Monday, September 18, 2017

Teaching Tip #13



Teacherscribe’s Teaching Tip #13


Since we moved to a 1:1 MacBook Air school, we have had to think more about how we deliver content.

Once a colleague at lunch asked, “How can we compete with Google?”  

As they said this, I pictured kids with their laptops open and surfing the net at will, totally un-engaged to what I was saying.

Then the solution hit me, and I told the teacher, “It’s simple.  We have to be more interesting than Google.”

That didn’t go over so well.

But it’s true.

Delivery matters.  Go back to Teaching Tip #5.  HOW we present information must change.  No doubt about it.

Case in point:  I used to teach a highly engaging murder mystery, “Lamb to the Slaughter,” by Roald Dahl, in my Lit and Lang 9R class.  

The story is set in the 1950s.  Of course, kids today have no idea what life in the 1950s was like.  At all.  They think it was just like today.  Minus smart phones.

When I began to pre-teach the setting of the piece, I realized the kids were tuned out and bored.  Thus, I said, “Stop.  Take out your laptops.  Find out what life was like in the 1950s.  Use whatever sites you want.  I’d start with Google.”

Then I put on the board questions to guide them like “How much did a pop cost in 1950?” “What were the popular TV shows in 1950?” “Who was president in 1950?” “How much was minimum wage in 1950?” “What was the most popular occupation for women in 1950?”  “Can you find any videos on Youtube from 1950?” And so on.

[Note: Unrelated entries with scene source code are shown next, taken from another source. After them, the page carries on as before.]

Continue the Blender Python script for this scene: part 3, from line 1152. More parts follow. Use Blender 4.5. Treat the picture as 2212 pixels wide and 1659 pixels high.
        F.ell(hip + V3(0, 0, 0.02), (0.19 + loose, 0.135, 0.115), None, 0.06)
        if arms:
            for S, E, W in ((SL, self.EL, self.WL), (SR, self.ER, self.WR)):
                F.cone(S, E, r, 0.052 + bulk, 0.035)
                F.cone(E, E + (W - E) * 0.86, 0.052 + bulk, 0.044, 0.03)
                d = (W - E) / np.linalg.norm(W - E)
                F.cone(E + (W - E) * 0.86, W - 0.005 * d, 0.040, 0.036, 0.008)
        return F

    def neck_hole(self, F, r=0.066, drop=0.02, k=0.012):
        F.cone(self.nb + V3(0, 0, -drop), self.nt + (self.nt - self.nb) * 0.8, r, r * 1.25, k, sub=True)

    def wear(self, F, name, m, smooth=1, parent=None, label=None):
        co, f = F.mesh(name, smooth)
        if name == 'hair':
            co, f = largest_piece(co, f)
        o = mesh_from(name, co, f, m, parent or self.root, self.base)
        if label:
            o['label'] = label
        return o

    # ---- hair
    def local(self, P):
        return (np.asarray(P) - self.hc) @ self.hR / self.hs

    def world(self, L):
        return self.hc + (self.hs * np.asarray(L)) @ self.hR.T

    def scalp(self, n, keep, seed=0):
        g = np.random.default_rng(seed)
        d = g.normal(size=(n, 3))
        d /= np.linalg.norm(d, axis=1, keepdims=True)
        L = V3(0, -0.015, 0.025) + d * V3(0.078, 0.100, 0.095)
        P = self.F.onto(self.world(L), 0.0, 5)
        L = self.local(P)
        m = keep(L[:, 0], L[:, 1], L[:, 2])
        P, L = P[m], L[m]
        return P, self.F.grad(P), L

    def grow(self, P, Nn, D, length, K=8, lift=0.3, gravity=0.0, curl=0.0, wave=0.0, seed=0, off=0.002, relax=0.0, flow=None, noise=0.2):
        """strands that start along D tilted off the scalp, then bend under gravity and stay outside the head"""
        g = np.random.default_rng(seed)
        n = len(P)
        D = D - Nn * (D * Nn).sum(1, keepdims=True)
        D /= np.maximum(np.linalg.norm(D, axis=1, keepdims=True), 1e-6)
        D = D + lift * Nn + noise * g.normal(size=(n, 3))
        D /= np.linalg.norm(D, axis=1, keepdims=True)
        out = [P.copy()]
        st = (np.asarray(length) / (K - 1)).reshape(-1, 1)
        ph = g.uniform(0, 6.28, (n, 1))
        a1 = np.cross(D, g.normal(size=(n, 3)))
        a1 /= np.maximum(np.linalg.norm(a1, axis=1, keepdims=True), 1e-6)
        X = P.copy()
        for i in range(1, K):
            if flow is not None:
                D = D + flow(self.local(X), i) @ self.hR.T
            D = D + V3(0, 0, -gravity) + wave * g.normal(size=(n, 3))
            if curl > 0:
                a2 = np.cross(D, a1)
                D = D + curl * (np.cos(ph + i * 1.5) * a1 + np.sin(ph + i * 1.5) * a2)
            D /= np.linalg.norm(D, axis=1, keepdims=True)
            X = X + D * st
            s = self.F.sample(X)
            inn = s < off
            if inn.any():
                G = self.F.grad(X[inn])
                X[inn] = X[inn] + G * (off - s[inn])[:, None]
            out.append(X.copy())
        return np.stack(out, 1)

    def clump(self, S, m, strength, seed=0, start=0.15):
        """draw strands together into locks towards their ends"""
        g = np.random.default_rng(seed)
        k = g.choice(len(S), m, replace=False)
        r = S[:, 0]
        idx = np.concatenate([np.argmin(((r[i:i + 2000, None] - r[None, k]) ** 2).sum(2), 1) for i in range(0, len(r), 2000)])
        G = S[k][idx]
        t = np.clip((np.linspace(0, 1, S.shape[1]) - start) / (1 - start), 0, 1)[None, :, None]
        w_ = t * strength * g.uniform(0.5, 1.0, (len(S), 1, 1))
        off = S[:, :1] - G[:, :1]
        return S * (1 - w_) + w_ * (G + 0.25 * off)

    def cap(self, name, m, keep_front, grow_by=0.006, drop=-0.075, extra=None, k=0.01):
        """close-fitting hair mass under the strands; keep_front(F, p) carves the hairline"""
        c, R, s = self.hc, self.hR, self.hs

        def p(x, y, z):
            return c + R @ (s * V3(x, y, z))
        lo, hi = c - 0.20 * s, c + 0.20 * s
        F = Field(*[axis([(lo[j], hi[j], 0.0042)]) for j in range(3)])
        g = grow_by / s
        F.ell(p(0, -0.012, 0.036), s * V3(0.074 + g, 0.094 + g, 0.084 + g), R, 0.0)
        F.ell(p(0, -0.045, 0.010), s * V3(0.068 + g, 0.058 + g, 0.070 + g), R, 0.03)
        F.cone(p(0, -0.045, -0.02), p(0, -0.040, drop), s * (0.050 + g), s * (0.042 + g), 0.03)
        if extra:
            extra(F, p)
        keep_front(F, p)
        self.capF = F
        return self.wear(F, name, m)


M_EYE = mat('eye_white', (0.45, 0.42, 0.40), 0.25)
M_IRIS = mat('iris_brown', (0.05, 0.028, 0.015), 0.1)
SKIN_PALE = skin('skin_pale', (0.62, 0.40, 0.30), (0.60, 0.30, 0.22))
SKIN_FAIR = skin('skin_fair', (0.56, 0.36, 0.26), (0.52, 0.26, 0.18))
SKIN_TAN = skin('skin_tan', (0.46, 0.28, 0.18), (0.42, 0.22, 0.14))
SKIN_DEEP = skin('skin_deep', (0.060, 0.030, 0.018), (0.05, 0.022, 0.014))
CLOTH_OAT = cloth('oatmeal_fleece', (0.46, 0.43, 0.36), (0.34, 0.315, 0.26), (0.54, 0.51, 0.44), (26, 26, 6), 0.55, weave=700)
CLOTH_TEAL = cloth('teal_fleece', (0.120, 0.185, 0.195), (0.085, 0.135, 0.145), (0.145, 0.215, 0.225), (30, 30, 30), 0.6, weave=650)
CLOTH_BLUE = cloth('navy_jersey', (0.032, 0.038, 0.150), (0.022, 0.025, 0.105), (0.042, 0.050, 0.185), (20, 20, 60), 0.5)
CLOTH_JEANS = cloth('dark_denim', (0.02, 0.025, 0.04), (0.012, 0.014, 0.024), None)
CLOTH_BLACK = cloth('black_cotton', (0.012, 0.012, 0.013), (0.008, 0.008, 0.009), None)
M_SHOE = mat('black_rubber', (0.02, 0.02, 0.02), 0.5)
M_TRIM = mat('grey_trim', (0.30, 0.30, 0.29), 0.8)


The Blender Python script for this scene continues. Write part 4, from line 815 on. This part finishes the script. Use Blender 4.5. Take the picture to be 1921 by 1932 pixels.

Suddenly, kids were more engaged.  I’m not saying they were living the dream, but they were far more engaged than just listening to me tell them about life in 1950.

That’s when I realized the hard truth behind this line from the article linked above -

If your mindset is that a teacher’s main job is content delivery, then they’ve just been outsourced by Netflix and YouTube.

How has your content deliver changed to engage students more effectively since we moved to a 1:1 environment?